Ngaji Gus Reza: Mengapa Harus Hemat Bicara?
Puasa merupakan salah satu pilar dan sendi agama Islam. Di antara keutamaan puasa antara lain ialah penyandangan kata “Puasa” dengan “Dzat Yang Maha Kuasa” sebagaimana tercermin dalam hadist qudsi:
كل حسنة بعشر أمثالها إلي سبعمائة ضعف إلا الصيام فانه لي وأنا أجزي به
“Setiap amal kebajikan dilipatgandakan sepuluh kali lipat hingga tujuh ratus kali lipat (pahalanya), kecuali puasa. Sesungguhnya puasa adalah untuk-Ku dan Aku yang akan membalasnya.”
Hakikat puasa ialah menahan diri dari syahwat (keinginan), bukan hanya sebatas meninggalkan minum dan makan. Ini yang sering kita salah artikan, luput dari perhatian, dan lemah dalam ingatan. Sebagaimana yang dijelaskan Imam Ghozali di dalam kitabnya, Mukhtashor Ihya’ Ulumuddin yang artinya:
“Adakalanya seseorang tidak menghasilkan apa-apa dari puasanya, kecuali lapar dan payah, karena yang dimaksud oleh puasa itu adalah menekan syahwat dan bukan hanya terbatas pada ketiadaan makan dan minum. Barangkali ia memandang yang terlarang, melakukan menggunjing, mengadu domba, atau berdusta. Maka semua itu dapat membatalkan hakikat puasa.”

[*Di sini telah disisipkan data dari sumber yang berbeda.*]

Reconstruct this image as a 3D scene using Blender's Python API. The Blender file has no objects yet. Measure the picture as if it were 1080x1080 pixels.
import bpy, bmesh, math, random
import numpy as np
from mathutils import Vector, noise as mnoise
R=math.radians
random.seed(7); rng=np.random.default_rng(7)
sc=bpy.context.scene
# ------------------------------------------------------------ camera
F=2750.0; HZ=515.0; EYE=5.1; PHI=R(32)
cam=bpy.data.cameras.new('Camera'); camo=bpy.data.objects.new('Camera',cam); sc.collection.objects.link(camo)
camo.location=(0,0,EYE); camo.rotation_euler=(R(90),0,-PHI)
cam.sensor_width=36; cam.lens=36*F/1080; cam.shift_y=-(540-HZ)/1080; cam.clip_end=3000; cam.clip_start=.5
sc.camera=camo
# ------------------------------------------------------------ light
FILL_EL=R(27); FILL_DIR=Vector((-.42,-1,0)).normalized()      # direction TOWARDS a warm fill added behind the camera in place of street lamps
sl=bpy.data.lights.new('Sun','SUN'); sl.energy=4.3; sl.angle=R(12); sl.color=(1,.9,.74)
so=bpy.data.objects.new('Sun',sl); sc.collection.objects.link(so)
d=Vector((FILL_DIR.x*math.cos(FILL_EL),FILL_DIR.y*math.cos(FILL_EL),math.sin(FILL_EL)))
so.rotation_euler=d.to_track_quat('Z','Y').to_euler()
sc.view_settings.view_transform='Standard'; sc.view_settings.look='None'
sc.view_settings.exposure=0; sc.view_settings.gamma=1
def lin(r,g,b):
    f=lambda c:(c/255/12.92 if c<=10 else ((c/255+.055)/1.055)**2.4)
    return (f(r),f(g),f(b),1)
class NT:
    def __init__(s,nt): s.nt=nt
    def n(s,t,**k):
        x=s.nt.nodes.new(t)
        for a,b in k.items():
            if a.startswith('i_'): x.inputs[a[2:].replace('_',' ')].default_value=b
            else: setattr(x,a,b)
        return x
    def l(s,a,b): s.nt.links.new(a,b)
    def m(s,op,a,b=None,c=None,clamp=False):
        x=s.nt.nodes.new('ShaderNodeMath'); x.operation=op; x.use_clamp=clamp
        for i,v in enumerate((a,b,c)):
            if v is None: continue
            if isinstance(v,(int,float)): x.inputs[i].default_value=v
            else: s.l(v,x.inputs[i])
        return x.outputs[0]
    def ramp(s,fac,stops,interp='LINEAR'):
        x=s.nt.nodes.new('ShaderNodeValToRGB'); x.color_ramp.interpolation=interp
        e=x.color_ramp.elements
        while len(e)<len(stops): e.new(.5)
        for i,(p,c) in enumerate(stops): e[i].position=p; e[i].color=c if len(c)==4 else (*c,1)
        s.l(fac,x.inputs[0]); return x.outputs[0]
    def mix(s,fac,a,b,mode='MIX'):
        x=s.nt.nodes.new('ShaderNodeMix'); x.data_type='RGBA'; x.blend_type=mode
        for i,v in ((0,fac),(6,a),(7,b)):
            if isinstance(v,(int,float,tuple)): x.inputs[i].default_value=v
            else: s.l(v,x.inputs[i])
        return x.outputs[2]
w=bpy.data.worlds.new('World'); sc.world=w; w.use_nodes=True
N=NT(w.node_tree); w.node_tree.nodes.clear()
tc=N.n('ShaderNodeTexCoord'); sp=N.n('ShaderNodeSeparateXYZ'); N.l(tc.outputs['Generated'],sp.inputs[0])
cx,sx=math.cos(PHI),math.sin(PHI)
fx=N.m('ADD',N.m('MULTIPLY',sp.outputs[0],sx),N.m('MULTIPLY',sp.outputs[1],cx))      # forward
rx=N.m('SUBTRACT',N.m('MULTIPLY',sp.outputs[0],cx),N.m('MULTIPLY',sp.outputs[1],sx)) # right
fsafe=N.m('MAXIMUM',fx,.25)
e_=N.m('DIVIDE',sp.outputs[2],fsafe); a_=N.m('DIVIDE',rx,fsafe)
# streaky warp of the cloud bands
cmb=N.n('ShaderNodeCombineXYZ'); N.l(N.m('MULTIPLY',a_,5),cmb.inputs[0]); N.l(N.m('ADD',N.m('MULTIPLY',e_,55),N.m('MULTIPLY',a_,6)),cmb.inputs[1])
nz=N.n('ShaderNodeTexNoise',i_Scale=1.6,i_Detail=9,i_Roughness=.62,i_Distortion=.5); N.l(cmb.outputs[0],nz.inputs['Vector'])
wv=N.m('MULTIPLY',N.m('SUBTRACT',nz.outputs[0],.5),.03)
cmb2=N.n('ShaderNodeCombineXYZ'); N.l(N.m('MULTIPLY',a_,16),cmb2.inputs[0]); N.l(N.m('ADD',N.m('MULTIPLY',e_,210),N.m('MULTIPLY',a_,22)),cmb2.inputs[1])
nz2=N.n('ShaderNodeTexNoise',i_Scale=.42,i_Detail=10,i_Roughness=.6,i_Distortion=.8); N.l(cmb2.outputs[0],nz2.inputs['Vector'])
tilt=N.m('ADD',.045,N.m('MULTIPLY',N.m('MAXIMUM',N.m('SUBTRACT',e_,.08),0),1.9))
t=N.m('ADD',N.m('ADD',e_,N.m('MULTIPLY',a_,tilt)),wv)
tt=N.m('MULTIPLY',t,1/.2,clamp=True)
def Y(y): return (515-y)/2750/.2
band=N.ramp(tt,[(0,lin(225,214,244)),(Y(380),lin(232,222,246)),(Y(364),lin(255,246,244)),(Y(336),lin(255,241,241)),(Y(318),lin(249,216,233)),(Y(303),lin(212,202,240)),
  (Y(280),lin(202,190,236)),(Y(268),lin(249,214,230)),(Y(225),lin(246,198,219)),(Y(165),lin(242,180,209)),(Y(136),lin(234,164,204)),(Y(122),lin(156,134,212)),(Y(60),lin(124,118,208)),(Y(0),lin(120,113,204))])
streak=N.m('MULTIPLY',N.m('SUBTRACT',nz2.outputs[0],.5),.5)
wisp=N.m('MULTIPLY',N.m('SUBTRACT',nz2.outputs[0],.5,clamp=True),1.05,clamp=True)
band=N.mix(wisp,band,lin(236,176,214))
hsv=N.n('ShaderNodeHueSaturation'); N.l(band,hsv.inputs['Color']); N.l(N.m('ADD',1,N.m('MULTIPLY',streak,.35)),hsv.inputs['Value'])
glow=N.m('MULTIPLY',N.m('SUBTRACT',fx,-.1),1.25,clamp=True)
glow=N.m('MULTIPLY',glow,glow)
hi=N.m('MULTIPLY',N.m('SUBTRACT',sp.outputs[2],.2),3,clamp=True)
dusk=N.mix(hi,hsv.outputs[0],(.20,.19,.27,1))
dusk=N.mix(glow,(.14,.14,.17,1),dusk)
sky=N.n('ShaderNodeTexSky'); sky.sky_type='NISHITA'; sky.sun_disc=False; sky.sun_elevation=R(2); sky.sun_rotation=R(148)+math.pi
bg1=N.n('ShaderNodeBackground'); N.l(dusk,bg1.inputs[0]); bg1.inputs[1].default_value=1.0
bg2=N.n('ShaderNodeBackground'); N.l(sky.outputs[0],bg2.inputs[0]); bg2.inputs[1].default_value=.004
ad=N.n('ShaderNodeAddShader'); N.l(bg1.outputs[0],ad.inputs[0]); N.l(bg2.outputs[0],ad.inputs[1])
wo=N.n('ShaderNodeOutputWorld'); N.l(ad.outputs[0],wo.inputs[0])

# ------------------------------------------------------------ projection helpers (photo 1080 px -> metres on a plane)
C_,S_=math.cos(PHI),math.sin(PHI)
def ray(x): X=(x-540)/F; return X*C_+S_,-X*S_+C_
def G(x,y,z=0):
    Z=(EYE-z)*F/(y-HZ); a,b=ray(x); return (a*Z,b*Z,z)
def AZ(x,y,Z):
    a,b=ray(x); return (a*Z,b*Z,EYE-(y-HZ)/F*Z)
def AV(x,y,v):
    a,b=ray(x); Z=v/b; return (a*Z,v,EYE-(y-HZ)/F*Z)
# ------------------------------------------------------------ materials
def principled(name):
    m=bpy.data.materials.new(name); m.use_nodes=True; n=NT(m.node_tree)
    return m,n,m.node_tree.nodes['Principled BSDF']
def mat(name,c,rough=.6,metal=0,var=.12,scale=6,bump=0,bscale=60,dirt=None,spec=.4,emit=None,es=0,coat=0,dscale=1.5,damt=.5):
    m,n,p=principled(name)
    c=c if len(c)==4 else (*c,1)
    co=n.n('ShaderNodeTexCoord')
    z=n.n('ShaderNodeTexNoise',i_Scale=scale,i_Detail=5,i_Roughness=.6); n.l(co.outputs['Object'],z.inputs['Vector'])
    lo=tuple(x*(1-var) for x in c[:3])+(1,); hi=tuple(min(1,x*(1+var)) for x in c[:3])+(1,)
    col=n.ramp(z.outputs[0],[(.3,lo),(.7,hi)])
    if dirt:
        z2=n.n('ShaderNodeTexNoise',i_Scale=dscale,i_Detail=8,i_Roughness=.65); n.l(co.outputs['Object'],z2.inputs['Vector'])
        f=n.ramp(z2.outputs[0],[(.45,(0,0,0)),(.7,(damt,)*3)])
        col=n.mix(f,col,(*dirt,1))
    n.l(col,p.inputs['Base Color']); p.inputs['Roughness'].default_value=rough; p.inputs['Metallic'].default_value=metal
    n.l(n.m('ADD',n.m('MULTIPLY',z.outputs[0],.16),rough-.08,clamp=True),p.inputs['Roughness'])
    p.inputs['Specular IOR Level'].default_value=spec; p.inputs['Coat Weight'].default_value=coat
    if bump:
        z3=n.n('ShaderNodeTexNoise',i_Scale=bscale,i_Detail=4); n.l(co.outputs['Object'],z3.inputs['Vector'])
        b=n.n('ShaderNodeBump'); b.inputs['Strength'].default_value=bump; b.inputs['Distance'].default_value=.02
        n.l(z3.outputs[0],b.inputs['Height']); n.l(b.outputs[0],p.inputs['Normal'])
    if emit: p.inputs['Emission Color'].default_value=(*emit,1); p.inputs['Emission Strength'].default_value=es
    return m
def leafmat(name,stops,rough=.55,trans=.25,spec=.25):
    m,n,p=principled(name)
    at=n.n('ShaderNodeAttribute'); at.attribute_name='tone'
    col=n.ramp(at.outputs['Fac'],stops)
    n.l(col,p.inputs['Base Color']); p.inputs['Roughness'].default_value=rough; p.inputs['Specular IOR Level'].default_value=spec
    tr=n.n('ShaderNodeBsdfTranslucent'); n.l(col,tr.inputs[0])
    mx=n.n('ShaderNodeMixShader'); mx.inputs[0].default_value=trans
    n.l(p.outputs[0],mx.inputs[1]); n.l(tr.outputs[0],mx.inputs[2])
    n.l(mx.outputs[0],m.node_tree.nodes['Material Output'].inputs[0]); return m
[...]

Diterangkan didalam sebuah hadist, Rosululloh SAW bersabda:
الصلاة عِماد الدِّيْن، والصمت أفضل
“Sholat adalah tiang agama”
(Sebagaimana sebuah rumah yang tidak bisa berdiri kokoh tanpa adanya tiang yang menyangga)
والصدقة تطفئ غضب الرب، والصمت أفضل
“Shodaqoh dapat mencegah murkanya Allah”
والصوم جُنَّة من النار، والصمت أفضل
“Puasa sebagai tameng (perisai) dari api neraka”
والجهاد سنام الدين، والصمت أفضل
“Jihad merupakan punuknya agama”
(Artinya, jihad merupakan paling luhur-luhurnya agama apabila jihad tersebut dihukumi fardlu ‘ain. Dan yang dimaksud “punuknya agama” yaitu ibarat unta yang punuknya sudah kelihatan meskipun dilihat dari kejauhan)
Di dalam maqolah tersebut, Rosululloh SAW selalu menyertakan redaksi والصمت أفضل. Mengapa? Imam Nawawi mengemukakan alasannya di dalam Syarah Nashoihul Ibad, yakni:
- الصمت أرفع العبادة
Diam merupakan ibadah yang paling tinggi
- الصمت زين للعالم وستر للجاهل
Diam merupakan “perhiasan” bagi orang yang berilmu, dan “penutup” bagi orang yang bodoh
- الصمت سيد الأخلاق
Diam merupakan “Sayyidul akhlak”
- الصمت حِكَمٌ وقليل فاعله
Diam merupakan hikmah, dan “sedikit” orang yang melakukannya
Dalam Pengajian Kitab Ramadhan, Abah K.H. Reza Ahmad Zahid berpesan:
“Selamatnya seseorang itu karena ia selamat dari 3 hal, yakni:
- فضول الكلام (banyak cakap)
- فضول الطعام (banyak makan)
- فضول المنام (banyak tidur)
“Wis tho, nek selamet songko perkoro 3 iku bakal selamet uripe.” Dawuh Beliau dalam bahasa Jawa.
Di dalam hadist lain, Rosululloh SAW juga berpesan:
أم الآداب قلّة الكلام
Pokok dari adab (tata krama) adalah sedikit berbicara.
“Banyak bicara itu menandakan rendahnya adab seseorang. Makanya jangan banyak bicara. Dijaga lisannya.” Tutur Abah Reza.
Sebagaimana diriwayatkan oleh Imam Al-Baihaqi bahwasanya Rosululloh SAW bersabda:
أحب الأعمال إلى الله تعالى حفظ اللسان
“Amal yang paling disukai Allah adalah menjaga lisan.”
Akan tetapi perlu kita garis bawah bahwasanya “DIAM” yang dimaksud di sini adalah “Diam dari perkara yang tidak bermanfaat”. Adapun lisan yang digunakan untuk berdzikir, bersholawat dan beristighfar, maka itu lebih baik daripada diam.
أما الإشتغال بما فيه ثواب من نحو ذكر وقراءة القرآن وعلم فهو أفضل من الصمت
“Apabila sibuk dengan perkara yang di dalamnya tersimpan pahala, seperti dzikir, membaca Al-Qur’an, dan ilmu maka itu lebih baik daripada diam.”
Di bulan suci Ramadhan ini, mari kita perbaiki apa yang perlu diperbaiki, beramal dengan sebaik-baik amal, dan tinggalkan apa yang patut ditinggalkan. Hal ini bisa kita mulai dengan hal-hal kecil, seperti menjaga lisan. Karena terkadang lisan kita terlalu banyak mengucapkan hal-hal yang kurang bermanfaat, sehingga dapat menimbulkan mafsadat dan merenggangkan hubungan antar sesama umat. Walhasil, sesuai apa yang didawuhkan Abah Reza, selamatkan lisan agar hidupmu selamat. Wallahu a’lam.